** start COLLECTED DATA **

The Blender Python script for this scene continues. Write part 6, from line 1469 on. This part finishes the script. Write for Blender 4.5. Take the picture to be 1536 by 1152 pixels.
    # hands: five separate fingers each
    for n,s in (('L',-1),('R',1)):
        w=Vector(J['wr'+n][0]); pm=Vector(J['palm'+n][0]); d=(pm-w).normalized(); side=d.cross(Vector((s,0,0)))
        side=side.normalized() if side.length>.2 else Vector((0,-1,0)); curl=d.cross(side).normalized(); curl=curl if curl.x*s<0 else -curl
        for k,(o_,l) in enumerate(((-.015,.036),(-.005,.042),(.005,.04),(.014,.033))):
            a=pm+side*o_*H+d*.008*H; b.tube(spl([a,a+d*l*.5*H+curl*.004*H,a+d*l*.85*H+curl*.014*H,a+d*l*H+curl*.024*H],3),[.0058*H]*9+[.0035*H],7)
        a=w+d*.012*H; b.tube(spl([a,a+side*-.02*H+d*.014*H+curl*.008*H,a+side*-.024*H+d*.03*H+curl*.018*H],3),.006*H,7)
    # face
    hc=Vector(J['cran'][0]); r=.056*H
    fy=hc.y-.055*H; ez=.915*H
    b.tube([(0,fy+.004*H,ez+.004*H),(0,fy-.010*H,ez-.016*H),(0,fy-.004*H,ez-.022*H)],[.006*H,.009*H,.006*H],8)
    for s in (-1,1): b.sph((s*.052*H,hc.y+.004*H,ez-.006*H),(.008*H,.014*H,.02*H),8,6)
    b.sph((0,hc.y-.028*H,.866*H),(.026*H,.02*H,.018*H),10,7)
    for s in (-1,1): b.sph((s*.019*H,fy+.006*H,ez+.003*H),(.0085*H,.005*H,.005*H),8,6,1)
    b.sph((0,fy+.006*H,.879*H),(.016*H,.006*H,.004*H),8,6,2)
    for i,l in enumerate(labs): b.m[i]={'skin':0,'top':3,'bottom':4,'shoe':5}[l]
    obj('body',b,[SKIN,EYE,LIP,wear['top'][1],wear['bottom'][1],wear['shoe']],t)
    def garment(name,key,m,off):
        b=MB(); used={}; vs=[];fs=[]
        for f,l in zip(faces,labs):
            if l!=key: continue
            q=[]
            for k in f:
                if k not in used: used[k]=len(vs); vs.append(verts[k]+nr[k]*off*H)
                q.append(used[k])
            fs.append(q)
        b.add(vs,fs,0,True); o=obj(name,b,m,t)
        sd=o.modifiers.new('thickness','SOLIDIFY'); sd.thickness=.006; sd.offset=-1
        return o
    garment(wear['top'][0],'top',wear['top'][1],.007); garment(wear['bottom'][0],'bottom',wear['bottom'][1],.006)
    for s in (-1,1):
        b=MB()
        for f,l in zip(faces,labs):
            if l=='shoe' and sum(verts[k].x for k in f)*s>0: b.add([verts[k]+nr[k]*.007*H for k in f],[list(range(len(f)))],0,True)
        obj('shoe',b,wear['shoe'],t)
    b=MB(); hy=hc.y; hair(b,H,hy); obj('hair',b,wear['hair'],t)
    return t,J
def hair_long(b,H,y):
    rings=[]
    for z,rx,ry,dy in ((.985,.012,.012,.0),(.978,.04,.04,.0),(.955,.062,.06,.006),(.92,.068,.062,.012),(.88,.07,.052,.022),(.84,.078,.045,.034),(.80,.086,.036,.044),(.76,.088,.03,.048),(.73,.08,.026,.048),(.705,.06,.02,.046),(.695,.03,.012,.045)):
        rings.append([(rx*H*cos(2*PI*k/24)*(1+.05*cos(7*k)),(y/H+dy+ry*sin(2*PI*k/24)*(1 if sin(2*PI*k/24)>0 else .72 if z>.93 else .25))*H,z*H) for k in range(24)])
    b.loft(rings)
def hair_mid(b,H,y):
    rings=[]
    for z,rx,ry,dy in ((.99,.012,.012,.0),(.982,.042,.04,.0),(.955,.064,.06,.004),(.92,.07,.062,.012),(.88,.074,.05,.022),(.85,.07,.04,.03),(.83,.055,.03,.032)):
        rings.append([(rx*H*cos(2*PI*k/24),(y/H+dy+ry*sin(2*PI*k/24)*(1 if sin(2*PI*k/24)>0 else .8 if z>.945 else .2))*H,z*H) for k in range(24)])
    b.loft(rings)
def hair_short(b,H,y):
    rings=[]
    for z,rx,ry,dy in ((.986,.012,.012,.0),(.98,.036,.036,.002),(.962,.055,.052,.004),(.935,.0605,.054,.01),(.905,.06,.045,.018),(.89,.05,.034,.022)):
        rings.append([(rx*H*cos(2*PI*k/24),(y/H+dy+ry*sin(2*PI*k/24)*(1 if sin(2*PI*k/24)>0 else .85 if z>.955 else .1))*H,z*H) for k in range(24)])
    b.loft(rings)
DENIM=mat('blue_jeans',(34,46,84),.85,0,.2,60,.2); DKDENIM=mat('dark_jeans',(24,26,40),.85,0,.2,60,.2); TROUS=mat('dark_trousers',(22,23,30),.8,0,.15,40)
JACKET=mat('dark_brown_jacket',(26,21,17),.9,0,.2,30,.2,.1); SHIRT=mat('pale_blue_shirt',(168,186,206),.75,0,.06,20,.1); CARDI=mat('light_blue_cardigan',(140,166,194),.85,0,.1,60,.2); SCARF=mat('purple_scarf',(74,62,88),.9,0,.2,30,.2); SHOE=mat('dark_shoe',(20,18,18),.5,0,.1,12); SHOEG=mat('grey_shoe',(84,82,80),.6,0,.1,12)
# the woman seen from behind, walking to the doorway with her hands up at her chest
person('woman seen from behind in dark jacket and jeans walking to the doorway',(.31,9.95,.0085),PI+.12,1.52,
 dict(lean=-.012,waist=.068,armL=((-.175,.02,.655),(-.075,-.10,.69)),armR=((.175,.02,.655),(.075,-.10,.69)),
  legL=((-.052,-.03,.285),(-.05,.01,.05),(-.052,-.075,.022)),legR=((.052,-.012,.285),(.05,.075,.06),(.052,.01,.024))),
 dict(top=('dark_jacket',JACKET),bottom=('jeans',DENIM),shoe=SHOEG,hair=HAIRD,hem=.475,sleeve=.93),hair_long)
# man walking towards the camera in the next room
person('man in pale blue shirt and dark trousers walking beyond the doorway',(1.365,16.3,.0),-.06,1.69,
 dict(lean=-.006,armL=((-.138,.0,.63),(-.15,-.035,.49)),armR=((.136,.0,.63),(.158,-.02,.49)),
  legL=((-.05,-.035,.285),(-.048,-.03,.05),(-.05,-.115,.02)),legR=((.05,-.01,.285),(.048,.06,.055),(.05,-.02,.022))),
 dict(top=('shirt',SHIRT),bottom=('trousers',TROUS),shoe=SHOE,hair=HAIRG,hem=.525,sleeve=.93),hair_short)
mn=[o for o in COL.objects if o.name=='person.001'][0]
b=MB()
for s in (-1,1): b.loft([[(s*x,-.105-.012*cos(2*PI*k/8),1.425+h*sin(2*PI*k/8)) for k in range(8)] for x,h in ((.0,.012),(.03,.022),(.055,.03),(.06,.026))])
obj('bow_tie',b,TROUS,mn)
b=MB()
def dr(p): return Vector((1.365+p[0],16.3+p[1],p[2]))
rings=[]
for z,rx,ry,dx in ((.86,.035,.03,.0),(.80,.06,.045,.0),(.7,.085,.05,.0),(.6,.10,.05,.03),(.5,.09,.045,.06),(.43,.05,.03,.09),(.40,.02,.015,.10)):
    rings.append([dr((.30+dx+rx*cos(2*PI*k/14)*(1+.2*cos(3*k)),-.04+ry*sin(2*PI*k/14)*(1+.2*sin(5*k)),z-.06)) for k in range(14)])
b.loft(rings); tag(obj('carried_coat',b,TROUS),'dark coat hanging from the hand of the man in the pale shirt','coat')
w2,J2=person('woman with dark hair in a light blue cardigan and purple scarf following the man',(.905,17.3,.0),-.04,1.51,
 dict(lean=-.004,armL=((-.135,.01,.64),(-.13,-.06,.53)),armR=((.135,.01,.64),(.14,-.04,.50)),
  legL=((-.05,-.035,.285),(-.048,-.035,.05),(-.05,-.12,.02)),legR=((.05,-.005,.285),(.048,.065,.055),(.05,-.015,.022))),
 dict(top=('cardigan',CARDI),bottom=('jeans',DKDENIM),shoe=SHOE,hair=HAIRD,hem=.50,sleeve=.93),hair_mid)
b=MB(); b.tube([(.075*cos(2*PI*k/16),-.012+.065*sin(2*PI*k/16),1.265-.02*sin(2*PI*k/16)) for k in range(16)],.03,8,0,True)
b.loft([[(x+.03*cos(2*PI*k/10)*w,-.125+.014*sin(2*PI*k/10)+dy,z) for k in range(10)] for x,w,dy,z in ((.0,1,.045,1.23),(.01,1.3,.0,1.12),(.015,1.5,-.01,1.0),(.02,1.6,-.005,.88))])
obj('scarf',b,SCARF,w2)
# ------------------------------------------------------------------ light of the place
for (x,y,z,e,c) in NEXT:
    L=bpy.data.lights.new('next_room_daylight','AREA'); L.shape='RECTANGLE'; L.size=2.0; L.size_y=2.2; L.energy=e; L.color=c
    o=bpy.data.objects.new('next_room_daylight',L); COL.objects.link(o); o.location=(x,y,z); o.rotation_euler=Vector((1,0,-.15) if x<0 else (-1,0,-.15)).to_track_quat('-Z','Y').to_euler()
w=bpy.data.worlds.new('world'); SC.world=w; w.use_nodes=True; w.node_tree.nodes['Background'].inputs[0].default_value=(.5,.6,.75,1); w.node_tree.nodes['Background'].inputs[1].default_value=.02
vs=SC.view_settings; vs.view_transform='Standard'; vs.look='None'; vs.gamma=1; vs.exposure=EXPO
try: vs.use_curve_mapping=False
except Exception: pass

** end COLLECTED DATA **

• THE REQUEST:
Extract every line above containing the word "from".

• RESPONSE TO THE EXERCISE:
The Blender Python script for this scene continues. Write part 6, from line 1469 on. This part finishes the script. Write for Blender 4.5. Take the picture to be 1536 by 1152 pixels.
# the woman seen from behind, walking to the doorway with her hands up at her chest
person('woman seen from behind in dark jacket and jeans walking to the doorway',(.31,9.95,.0085),PI+.12,1.52,
b.loft(rings); tag(obj('carried_coat',b,TROUS),'dark coat hanging from the hand of the man in the pale shirt','coat')